Move over Milan: A long weekend in brilliant Bergamo, a city that is more than an airport
By MAX DAVIDSON
Poor Bergamo.
It is one of the prettiest cities in Italy, but how many of the passengers landing at the airport go near it?
Most make a bee-line for Milan, for which Bergamo is the airport of choice of the low-cost airlines.
Waiting to be discovered: Bergamo is far more than a low-cost gateway to Milan
They are missing a treat, because this little walled city, in the foothills of the Alps, is Italy in perfect miniature: a walk-through gallery of Italian culture, with thrilling buildings cheek-by-jowl with terrific restaurants and the strains of classical music throbbing in the background.
The most famous son of Bergamo is Gaetano Donizetti, composer of Don Pasquale, Luciadi Lammermoor and other operatic masterpieces. There is a little museum, tucked down a side street, where you can find out more about the man and his works.
But long before you visit the museum, you get a sense of grand opera.
The traffic-free main square of Bergamo is more like a stage set than any stage set. There is a fountain in the foreground, a palazzo in the background, a campanile stage right and a cafe stage left.
In the distance, you can glimpse an exquisite marble dome and, beyond the dome, the mountains, shimmering in the sun. Shoppers, lovers, schoolchildren and dogs complete the picture, which is worthy of a Canaletto.
Bergamo was ruled by Venice for nearly 300 years, and there is many a Venetian gracenote in the architecture. But it also gives off an air of rugged independence, with its fortified hillside setting. It wears its past lightly, and inside the centuries-old buildings, there is a pervasive sense of fun.
Some cities rich in history take themselves so seriously, the effect can be suffocating. Not Bergamo.
The painting of the Last Supper in the Basilica of Santa Maria Maggiore is more like a cartoon than a work of religious devotion. Jesus and his disciples are upstaged by a cat and dog competing for a water bowl.
Mountain moments: The city enjoys a dramatic Alpine backdrop
Even the tomb of Donizetti, in the same church, has a frivolous air, with grief-stricken putti throwing hissy fits and trampling on their harps.
Just next to the basilica is the marvellous Colleoni Chapel, the glory of Bergamo and one of the finest Renaissance buildings in Italy. It looks as dainty as a jewelbox from the outside, but the interior seems to take wing, as your eye is drawn ever upwards to the great domed ceiling, with its exuberantly painted frescoes.

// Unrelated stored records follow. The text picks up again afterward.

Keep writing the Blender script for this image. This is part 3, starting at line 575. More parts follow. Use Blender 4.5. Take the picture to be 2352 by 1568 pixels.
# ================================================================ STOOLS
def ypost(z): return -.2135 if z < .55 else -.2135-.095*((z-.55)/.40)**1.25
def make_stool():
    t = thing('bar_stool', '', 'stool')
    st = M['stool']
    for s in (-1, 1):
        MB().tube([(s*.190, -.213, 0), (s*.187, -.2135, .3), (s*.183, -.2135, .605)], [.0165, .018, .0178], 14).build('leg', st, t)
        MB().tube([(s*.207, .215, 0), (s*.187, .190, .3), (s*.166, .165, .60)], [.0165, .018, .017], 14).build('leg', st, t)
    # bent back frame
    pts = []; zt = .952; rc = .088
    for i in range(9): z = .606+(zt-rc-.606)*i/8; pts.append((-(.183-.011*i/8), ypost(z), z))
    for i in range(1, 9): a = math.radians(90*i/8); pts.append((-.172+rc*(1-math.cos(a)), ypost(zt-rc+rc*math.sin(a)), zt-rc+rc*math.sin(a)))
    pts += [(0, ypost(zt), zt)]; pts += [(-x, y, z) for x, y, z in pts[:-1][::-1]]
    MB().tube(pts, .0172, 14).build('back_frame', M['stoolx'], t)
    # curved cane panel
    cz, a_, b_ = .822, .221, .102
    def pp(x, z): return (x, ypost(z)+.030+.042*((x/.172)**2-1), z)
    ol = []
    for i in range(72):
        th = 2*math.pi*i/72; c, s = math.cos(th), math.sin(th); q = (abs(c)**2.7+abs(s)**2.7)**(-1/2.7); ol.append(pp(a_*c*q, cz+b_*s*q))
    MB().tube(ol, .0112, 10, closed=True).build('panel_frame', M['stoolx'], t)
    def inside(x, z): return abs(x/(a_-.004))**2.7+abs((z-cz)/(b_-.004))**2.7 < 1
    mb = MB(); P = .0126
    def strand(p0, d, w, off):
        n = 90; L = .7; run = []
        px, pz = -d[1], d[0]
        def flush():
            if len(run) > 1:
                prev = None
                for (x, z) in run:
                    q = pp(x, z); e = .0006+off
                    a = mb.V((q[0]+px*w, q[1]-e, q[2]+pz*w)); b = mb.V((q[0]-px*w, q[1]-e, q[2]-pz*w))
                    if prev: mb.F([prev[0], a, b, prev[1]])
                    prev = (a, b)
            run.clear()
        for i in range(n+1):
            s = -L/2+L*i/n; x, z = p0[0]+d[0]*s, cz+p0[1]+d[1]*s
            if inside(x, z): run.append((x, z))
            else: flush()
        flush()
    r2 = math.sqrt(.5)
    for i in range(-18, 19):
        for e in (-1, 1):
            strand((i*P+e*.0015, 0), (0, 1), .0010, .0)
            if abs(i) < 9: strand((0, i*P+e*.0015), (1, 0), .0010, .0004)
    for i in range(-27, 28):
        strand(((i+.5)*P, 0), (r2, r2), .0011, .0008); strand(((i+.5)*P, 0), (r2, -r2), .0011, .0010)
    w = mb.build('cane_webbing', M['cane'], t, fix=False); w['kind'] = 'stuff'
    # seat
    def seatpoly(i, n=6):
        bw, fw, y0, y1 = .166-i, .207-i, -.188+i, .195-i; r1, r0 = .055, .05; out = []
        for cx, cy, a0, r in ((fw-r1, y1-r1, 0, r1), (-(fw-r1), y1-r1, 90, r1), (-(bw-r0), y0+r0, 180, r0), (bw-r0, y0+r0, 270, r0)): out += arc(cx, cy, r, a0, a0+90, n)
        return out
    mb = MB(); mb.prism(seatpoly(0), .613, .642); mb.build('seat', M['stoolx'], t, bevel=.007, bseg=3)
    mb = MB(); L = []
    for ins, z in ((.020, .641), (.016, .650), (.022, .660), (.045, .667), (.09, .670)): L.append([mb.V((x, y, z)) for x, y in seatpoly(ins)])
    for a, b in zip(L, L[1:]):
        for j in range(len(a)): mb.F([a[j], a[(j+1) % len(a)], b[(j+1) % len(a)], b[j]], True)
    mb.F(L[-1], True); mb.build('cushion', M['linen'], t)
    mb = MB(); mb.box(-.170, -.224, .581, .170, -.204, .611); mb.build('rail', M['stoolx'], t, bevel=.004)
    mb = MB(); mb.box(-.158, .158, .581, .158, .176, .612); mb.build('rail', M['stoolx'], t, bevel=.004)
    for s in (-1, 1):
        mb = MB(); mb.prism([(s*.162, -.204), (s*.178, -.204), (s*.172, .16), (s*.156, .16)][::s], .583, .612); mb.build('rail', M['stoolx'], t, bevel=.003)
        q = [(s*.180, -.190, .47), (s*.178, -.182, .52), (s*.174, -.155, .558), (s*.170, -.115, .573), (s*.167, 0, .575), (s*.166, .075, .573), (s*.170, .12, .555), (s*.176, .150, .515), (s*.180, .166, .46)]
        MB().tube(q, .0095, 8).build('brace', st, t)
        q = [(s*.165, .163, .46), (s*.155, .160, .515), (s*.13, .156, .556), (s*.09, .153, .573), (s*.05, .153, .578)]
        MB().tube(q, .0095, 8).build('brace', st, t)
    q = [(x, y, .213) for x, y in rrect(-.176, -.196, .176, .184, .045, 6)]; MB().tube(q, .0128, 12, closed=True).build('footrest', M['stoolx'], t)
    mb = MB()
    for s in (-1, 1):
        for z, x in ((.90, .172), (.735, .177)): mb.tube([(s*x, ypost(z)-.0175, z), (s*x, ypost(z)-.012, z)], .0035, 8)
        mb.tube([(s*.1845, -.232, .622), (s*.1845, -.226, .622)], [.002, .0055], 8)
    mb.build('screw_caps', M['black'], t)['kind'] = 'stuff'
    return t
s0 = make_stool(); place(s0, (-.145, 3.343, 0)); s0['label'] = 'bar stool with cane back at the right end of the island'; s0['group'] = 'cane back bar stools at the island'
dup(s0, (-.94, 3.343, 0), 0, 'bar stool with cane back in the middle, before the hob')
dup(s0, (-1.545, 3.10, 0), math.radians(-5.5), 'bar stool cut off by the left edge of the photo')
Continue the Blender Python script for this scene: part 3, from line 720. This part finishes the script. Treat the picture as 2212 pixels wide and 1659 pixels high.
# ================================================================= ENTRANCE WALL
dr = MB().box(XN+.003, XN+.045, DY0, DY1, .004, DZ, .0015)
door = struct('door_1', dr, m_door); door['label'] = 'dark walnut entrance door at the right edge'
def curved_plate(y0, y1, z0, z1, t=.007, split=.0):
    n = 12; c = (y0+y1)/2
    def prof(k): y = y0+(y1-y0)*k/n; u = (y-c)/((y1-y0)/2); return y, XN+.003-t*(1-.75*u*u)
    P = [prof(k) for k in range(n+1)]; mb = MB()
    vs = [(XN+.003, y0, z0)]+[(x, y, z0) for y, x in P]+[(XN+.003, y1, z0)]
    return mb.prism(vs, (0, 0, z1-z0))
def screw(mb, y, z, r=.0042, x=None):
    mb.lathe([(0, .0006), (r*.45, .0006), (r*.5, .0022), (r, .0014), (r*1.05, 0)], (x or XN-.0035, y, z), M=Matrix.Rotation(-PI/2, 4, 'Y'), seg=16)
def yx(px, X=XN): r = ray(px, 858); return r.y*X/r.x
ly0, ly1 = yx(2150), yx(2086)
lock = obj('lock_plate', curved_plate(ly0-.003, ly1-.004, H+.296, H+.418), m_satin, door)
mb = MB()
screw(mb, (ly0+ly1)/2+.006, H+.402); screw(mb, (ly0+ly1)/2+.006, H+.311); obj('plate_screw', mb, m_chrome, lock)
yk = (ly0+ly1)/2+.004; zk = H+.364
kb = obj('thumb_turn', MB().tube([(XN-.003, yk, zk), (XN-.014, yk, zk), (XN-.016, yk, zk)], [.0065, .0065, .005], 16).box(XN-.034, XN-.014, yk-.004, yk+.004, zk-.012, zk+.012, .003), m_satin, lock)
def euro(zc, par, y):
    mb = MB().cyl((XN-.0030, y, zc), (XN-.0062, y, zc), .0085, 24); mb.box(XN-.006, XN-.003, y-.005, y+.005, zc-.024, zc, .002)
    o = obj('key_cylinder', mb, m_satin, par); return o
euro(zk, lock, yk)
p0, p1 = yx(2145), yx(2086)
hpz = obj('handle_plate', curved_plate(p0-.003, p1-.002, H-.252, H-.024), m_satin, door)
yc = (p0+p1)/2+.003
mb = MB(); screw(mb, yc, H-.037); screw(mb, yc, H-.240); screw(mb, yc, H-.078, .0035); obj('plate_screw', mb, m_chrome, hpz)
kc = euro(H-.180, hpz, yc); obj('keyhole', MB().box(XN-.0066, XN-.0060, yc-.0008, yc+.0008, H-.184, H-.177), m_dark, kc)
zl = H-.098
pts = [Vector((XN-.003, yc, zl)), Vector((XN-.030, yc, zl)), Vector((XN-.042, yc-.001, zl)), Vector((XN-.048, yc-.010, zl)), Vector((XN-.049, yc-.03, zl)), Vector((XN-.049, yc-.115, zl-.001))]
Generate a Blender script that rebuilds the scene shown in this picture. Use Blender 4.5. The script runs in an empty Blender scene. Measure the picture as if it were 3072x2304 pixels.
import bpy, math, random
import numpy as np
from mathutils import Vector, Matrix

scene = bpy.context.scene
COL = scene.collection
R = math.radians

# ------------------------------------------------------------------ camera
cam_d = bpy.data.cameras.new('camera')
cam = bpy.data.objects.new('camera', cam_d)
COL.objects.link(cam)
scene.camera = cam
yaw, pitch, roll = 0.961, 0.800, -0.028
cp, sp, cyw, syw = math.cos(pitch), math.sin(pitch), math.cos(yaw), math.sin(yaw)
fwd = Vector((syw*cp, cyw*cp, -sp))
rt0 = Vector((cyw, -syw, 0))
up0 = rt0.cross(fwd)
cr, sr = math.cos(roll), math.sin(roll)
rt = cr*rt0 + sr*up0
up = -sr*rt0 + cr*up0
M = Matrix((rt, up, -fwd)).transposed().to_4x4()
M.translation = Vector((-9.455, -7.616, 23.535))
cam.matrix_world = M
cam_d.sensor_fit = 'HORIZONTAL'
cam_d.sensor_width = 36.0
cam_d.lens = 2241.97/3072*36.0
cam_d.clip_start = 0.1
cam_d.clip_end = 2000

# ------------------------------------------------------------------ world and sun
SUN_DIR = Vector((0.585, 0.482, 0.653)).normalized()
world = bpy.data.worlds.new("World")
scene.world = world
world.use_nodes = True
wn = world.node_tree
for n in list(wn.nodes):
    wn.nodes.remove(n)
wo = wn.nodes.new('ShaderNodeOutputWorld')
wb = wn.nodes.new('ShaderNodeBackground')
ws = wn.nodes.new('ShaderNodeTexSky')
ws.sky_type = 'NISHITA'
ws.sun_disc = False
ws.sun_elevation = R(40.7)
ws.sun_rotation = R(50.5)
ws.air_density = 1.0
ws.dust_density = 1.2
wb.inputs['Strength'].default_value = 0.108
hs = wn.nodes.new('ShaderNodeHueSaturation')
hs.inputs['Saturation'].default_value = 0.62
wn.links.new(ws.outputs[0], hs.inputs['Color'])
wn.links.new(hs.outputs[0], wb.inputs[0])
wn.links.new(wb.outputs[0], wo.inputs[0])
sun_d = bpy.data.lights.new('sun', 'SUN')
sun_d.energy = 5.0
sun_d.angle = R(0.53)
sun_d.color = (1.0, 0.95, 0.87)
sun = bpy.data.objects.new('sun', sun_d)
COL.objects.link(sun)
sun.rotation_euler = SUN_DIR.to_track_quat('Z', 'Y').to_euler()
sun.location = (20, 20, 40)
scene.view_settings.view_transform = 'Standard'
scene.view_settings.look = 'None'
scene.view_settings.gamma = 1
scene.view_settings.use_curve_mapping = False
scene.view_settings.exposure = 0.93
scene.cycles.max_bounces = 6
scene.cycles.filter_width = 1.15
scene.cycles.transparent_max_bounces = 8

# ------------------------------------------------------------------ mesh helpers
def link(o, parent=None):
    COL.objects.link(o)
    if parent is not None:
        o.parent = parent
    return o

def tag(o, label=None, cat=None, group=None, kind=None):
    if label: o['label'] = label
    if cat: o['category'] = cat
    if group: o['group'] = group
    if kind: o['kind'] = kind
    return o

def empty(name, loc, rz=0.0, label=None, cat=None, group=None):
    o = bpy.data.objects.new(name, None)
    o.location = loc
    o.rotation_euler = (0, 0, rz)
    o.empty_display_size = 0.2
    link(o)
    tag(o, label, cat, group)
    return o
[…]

If the main square of Bergamo resembles a stage set, the shop windows on the side-streets are like paintings, a riot of colour, ravishing the senses.
Clothes-shoppers will find stylish Italian designs at competitive prices, while foodies will be in heaven, seduced by gleaming tomatoes, fresh-picked mushrooms, whole hams, wild boar sausages, chocolate and almond tarts, lemon liqueurs, gelati of every flavour you can imagine.
The dish most associated with Bergamo is casoncelli - sausage-stuffed ravioli cooked in sage and butter with bacon. It is hearty peasant fare, simplicity itself, but the restaurants vie with each other to produce the most mouthwatering version.
At the Trattoria Tre Torri, a tiny family restaurant where the natives can be guaranteed to outnumber the tourists, the casoncelli is so sumptuous that I take my eye off the ball and nearly order braised donkey for my main course. How could they? Haven't they read Winnie the Pooh?
I have to make do with wild mushrooms instead.
Other Bergamo highlights include a delightful botanical garden, clinging to the side of a mountain, and a museum dedicated to the heroes of the Risorgimento, when the city threw off the yoke of Austrian rule and became part of an independent Italy.
Outside the museum, in a park of remembrance, there are touching monuments to the fallen of past wars in the shade of the cypresses.
Modern Bergamo may be relaxed, easy-going, but its citizens have not always been able to take their freedoms for granted. They have had to fight for them.
I keep the best till last, taking the funicular railway up the mountain to the little fortress of San Virgilio, perched on a precipice overlooking the city. Seen from above, the Renaissance domes and towers and piazzas, laid out with geometric precision, seem even more magnificent, an essay in serenity.
As the sun sets, it is time to think about dinner. In Bergamo, it is a racing certainty it will be a good one.